**What needs to be done:**
Count how many lines of the data include "part". The answer is that number and nothing else.

>> START Dataset excerpt

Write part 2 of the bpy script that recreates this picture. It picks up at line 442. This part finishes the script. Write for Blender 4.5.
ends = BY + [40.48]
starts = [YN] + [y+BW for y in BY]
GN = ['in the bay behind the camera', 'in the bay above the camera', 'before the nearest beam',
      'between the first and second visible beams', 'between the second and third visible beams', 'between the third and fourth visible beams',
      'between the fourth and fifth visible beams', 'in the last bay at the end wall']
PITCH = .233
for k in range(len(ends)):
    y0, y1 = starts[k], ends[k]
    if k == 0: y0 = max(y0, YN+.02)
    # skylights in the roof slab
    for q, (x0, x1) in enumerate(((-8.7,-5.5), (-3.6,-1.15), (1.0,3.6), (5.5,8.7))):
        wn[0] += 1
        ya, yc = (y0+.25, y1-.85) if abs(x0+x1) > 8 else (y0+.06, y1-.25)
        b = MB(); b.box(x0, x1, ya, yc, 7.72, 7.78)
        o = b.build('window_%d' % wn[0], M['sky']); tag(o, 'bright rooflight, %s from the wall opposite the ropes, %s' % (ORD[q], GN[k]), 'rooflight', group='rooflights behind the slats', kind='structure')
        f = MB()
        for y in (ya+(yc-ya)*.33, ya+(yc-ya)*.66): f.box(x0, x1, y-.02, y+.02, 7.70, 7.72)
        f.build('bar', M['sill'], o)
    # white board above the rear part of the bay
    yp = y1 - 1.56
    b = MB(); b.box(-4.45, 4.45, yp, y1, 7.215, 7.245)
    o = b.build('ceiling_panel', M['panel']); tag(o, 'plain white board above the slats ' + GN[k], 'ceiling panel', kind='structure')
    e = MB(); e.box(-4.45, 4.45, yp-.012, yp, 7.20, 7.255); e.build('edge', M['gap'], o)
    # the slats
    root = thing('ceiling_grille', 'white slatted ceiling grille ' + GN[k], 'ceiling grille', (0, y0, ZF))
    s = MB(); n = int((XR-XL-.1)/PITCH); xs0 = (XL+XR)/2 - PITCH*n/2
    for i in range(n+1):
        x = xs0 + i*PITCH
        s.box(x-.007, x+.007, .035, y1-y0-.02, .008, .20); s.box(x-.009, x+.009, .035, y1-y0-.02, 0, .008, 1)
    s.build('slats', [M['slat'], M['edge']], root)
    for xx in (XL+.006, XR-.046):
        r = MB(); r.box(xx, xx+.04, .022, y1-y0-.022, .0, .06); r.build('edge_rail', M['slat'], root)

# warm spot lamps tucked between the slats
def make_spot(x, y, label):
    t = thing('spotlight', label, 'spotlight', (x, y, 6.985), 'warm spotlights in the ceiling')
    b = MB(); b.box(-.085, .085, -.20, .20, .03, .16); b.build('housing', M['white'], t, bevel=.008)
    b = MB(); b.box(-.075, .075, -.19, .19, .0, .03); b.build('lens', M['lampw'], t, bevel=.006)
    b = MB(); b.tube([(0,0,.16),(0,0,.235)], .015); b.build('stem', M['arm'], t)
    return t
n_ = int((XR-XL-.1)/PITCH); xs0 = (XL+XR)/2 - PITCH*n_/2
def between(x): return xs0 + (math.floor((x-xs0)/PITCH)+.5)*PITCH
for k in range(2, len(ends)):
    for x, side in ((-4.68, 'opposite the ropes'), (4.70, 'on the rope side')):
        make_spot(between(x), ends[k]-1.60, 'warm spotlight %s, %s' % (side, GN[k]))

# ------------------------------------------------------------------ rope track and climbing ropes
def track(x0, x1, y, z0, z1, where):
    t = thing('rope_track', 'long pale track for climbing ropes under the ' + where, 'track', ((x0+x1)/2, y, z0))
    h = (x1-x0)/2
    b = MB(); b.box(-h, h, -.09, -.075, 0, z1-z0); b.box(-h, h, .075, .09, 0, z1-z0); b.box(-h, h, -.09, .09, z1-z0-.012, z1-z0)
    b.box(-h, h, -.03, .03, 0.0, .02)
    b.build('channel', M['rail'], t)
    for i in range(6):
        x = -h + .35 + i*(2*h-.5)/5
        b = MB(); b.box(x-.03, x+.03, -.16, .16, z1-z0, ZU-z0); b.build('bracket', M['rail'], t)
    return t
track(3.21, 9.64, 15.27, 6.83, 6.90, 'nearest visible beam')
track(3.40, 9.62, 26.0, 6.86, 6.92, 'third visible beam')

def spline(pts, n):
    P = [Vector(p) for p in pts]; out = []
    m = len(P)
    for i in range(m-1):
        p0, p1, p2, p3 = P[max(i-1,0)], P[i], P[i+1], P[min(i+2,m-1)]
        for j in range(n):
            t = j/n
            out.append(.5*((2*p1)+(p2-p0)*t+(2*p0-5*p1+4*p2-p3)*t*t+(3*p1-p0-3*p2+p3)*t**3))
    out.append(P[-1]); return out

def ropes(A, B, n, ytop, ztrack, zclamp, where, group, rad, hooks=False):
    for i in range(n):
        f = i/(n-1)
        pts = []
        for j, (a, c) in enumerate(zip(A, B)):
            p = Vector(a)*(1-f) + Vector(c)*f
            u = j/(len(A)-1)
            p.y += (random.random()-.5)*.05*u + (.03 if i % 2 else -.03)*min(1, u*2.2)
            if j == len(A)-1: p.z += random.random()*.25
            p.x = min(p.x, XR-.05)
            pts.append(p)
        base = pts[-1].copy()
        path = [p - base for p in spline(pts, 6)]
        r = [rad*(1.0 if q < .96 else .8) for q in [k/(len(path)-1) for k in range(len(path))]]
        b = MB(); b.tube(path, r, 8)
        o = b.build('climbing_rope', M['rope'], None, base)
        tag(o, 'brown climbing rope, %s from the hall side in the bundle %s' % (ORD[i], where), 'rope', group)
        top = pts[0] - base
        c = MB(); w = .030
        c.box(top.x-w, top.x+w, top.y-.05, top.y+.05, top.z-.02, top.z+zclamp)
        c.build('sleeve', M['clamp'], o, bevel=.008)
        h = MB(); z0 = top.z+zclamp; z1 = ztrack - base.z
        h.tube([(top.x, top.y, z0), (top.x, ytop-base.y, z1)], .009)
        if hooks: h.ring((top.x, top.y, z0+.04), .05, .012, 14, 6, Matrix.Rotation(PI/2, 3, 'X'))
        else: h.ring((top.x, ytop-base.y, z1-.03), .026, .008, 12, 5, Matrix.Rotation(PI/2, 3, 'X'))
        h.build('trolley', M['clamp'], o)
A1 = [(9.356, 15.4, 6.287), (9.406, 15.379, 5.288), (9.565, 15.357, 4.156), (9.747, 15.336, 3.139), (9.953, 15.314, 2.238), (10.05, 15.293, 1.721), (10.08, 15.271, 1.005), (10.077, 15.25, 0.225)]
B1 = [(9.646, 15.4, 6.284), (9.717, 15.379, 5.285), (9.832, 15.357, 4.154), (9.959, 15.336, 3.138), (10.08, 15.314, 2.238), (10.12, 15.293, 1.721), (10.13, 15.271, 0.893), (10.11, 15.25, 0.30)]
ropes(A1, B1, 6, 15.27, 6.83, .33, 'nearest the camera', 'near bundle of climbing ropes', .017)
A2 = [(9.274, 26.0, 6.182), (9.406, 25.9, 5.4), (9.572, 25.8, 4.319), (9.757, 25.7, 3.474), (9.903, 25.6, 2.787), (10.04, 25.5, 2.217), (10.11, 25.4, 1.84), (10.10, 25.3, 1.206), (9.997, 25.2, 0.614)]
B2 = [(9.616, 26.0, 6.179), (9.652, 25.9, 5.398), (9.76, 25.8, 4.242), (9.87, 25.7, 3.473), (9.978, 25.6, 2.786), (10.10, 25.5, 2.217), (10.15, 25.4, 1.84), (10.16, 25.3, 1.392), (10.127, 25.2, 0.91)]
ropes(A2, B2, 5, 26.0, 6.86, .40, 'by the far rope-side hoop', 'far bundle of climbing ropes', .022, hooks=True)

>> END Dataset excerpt

**Solution to this exercise:**
2